Initially he complained that some very small changes made his drawings seem overtly anti-Semitic. I'm going to use "of course" again - of course small changes made his drawings seem overtly anti-Semitic, because that's the graphic tradition he has drawn from. He persisted in his complaints - he is apparently nothing if not persistent - and amused the trolls at reddit or whatever into making this an activity of theirs. Yes, well, that sucks. They're reportedly lying about him, which is wrong, but that's about as far as my outrage goes.
posted by Joe in Australia at 4:07 PM on June 4, 2015 [1 favorite]


Here's a gallery (via Do Not Link) that purports to show similarities between Garrison's work and the racist and pseudonymous A Wyatt Mann's. We now know the identity of A Wyatt Mann and it definitely wasn't Garrison, but look at the similarity of the symbols - a hovering Jew with dollar bills for wings saps the blood of a common man; a hovering White House with dollar bills for wings saps the blood of a common man; it's all part of the same graphical tradition.
posted by Joe in Australia at 4:27 PM on June 4, 2015


Are you saying that Garrison is plagiarising/deriving from A Wyatt Mann, or that they are both very unoriginal, derivative cartoonists?

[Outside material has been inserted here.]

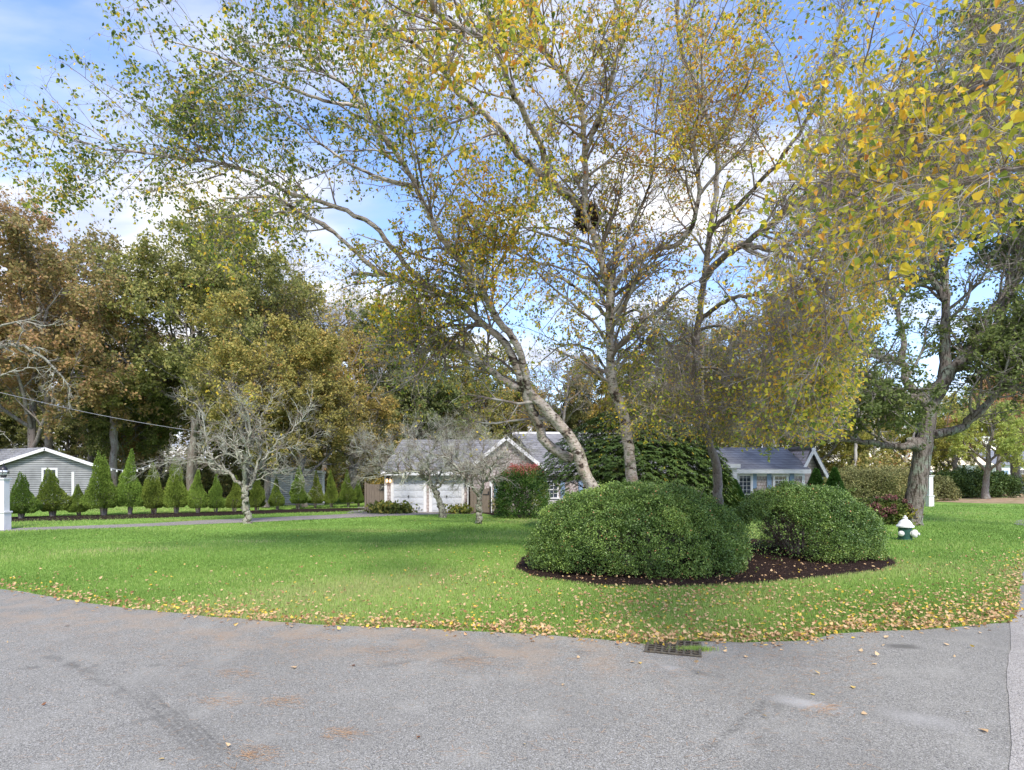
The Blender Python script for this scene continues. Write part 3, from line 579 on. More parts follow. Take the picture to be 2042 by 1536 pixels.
        me = w.mesh('twigs', M_birchtwig); me.transform(__import__('mathutils').Matrix.Translation(-Vector(base))); link('twigs', me, root)
        q, i = along(rr, a3, leafn, .15)
        # thin the leaves irregularly so that clumps and bare spots appear
        dens = sinfield(rr, q, 1.3); keep = rr.random(len(q)) < np.clip(.62 + .26 * dens, .2, 1) * bleaf(q); q = q[keep]
        link('crown', leaf_mesh('crown', rr, q - base, .060, M_birchleaf, tintf(q, rr), two=True, down=1.0), root); return len(q)
    def scr(q): return CX + q[:, 0] / q[:, 1] * FPX, HZ - (q[:, 2] - CAMH) / q[:, 1] * FPX
    def tint1(q, rr):
        f = sinfield(rr, q, .9); f3 = sinfield(rr, q, 3)
        return .46 + .024 * (q[:, 0] + 1.0) + .05 * f + .05 * f3 + rr.normal(0, .20, len(q))
    def tint2(q, rr):
        return .49 + .05 * sinfield(rr, q, 1.2) + rr.normal(0, .15, len(q))
    n = crown(root, base, limbs, dict(n1=430, l1=2.5, n2=3800, l2=.95, n3=24000, l3=.42, w=[.5, 1.5, 1.1, 1.0, 2.6, 1.6, 1.0, .65, 1.6, 1.3, 1.3, 1.2, 1.6, .75, 1.0, .8, 1.4, 1.0, 1.0], u0=.34), 135000, lambda q: np.where(q[:, 2] < 3.6, .22, np.where(q[:, 2] < 4.8, .5, 1)), tint1, 5)
    m = crown(root2, base2, l2, dict(n1=360, l1=2.3, n2=5200, l2=.95, n3=32000, l3=.42, w=[.6, 1.8, 1.2, 1.3, .9, 1.8, 4.2, 4.4, 3.4, 4.0], u0=.25, g1=-.045), 120000, lambda q: np.where(q[:, 1] > 9.5, .40, np.where(q[:, 1] < 6, .62, .72)), tint2, 6)
    print('birch leaves', n, m)
    # nest
    c = P(1172, 440, 11.9); w = Wood(); k = 1100; a_ = r_.uniform(0, 6.28, k); b_ = r_.normal(0, .5, k); rr = .17 + r_.normal(0, .05, k)
    p0 = np.c_[np.cos(a_) * rr * np.cos(b_), np.sin(a_) * rr * np.cos(b_), np.sin(b_) * .28]; dr = nrm(np.c_[-np.sin(a_), np.cos(a_), r_.normal(0, .6, k)] + r_.normal(0, .4, (k, 3)))
    pts = np.stack([p0 + dr * s for s in (-.13, 0, .13)], 1); w.add(pts, np.full((k, 3), .005), 3); me = w.mesh('bird_nest', M_nest); o = link('bird_nest', me, loc=tuple(c + [-.02, -.12, 0])); tag(o, 'dark tangled twig nest lodged in the fork high in the birch', 'nest')
birch()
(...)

Because, the latter, definitely, but I'm not seeing a huge commonality compared to other editorial cartoons. Feeding a big mouth? Riding a train?
posted by Elysum at 2:11 PM on June 6, 2015


Plus I went through all this trouble to plant this secret code

Even pointed out I don't get it. Clever kills?
posted by Ogre Lawless at 9:48 AM on June 7, 2015


Joe in Australia:

It is impossible that he doesn't know this, because his drawings are firmly within this genre of populist cartooning.

Hanlon's Razor: Never attribute to malice that which is adequately explained by stupidity. And to add to it: never, ever, EVER underestimate the limits of human ignorance.